• Work to do: Return exactly the lines that run from the beginning through the line containing "return (600 +", both included, and no others.

• Exercise data:
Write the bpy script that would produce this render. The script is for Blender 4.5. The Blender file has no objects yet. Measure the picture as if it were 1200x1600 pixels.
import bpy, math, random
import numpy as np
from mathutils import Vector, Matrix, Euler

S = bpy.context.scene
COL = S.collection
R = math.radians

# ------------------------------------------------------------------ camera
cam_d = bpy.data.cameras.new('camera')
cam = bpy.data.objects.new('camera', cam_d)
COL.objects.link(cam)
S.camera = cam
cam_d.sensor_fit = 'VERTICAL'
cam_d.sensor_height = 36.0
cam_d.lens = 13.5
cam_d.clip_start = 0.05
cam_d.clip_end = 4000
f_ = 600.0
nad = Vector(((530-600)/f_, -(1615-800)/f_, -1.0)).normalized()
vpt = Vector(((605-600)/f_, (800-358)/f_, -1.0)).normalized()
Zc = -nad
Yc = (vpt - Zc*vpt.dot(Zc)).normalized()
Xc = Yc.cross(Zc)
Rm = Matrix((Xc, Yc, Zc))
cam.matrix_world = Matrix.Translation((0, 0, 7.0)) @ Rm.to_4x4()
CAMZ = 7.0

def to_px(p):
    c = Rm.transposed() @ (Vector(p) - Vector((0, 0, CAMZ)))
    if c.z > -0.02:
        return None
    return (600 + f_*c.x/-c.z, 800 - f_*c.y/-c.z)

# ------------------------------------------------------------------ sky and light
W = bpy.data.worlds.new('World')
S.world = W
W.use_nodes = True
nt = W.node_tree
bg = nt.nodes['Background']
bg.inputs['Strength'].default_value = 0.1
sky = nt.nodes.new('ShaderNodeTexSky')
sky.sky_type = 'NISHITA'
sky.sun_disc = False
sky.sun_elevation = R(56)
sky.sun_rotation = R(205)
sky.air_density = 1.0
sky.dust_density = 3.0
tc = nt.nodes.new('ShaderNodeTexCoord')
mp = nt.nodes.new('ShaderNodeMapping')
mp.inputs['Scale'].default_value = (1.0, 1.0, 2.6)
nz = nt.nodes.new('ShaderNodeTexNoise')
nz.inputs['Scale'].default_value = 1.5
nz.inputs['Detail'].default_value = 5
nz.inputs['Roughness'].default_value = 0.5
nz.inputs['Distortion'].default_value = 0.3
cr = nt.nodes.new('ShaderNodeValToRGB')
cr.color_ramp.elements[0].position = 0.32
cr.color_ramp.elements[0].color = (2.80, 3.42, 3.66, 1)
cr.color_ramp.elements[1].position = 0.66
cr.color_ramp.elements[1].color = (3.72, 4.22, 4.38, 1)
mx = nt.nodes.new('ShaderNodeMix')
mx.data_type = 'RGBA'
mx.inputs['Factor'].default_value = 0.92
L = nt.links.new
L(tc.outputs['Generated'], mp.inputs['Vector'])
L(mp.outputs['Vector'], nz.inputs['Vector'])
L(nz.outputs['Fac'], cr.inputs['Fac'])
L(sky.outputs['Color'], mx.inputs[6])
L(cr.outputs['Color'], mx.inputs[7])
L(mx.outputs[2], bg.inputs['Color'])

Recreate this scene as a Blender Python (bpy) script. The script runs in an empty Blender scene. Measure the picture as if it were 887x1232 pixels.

• Written answer:
Write the bpy script that would produce this render. The script is for Blender 4.5. The Blender file has no objects yet. Measure the picture as if it were 1200x1600 pixels.
import bpy, math, random
import numpy as np
from mathutils import Vector, Matrix, Euler

S = bpy.context.scene
COL = S.collection
R = math.radians

# ------------------------------------------------------------------ camera
cam_d = bpy.data.cameras.new('camera')
cam = bpy.data.objects.new('camera', cam_d)
COL.objects.link(cam)
S.camera = cam
cam_d.sensor_fit = 'VERTICAL'
cam_d.sensor_height = 36.0
cam_d.lens = 13.5
cam_d.clip_start = 0.05
cam_d.clip_end = 4000
f_ = 600.0
nad = Vector(((530-600)/f_, -(1615-800)/f_, -1.0)).normalized()
vpt = Vector(((605-600)/f_, (800-358)/f_, -1.0)).normalized()
Zc = -nad
Yc = (vpt - Zc*vpt.dot(Zc)).normalized()
Xc = Yc.cross(Zc)
Rm = Matrix((Xc, Yc, Zc))
cam.matrix_world = Matrix.Translation((0, 0, 7.0)) @ Rm.to_4x4()
CAMZ = 7.0

def to_px(p):
    c = Rm.transposed() @ (Vector(p) - Vector((0, 0, CAMZ)))
    if c.z > -0.02:
        return None
    return (600 + f_*c.x/-c.z, 800 - f_*c.y/-c.z)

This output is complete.